ASSESSING POTENTIAL FINANCIAL BENEFITS
Too often QbD benefits are described in broad, idealized, hypothetical terms. This is exactly what we don't want to do if
we are committed to rigorously addressing the fundamental concerns of top management and enrolling them in leading a transformation.
Specifically, both the potential financial benefits and the potential costs to position the organization to effectively execute
against a QbD strategy need to have sufficient rigor to obtain the buy-in of the finance team. Regardless of perceived benefit
from the technical wing of your organization, if the CFO isn't on board, any effective integration of QbD into the organization's
overall strategy and its associated organizational transformation impact is jeopardized before it begins.
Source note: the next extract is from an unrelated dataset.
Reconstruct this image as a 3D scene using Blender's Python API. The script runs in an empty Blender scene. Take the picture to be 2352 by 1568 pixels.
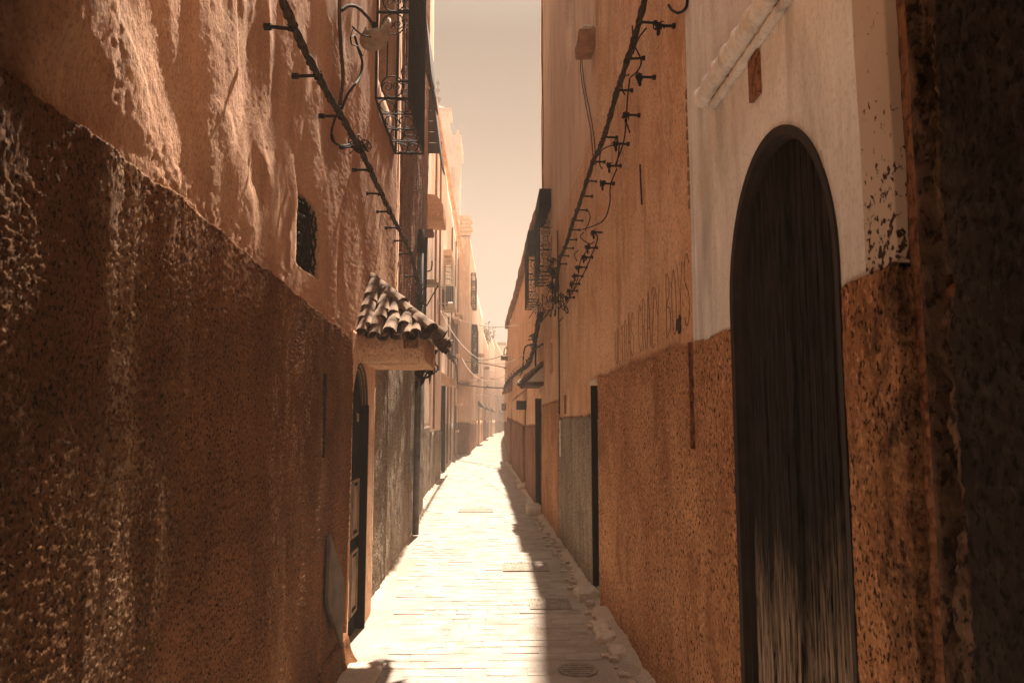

A credible current-state analysis to identify and quantify potential financial benefits needs to involve an analysis of the
organization's historical performance vis-à-vis the management of risk and life-cycle costing. A candid, forensic assessment
tracing current products through research and development (R&D), scale-up, technology transfer, and commercial production
will identify cases in which unexpected delays and costs were incurred which could have been avoided if the organization had
been employing a QbD strategy.
Essentially, this is an estimate of the cost of poor quality (COPQ) associated with the organization's historical pattern
of deviations and corrective actions but, unlike traditional COPQ assessments, the scope of the analysis is expanded beyond
post-commercialization issues in production to include costs associated with regulatory filings, process development, and
technology transfer early in the process of product development.
Products currently in development or undergoing technology transfer provide good examples for examination because these types
of changes and actions are fresh in the minds of those involved.
The forensic assessment described herein need not capture every event in every product's life cycle to provide a credible
estimate of opportunity. A few examples in which cost can be reasonably estimated can be more effective than many loosely
quantified anecdotes.
Failure Modes and Effects Analysis (FMEA), in combination with COPQ, can be particularly helpful as well to extrapolate and
estimate potential risks and associated recovery costs which could reasonably be avoided if the organization were to integrate
QbD into its overarching competitiveness strategy.
FMEA is applied prospectively to an organization's product pipeline and late-stage development activities and considers the
expected complexity of formulas/processes and projected regulatory filing requirements. Historical performance patterns established
in the COPQ phase of the assessment inform the probability, detectability, and impact of failure in this FMEA exercise.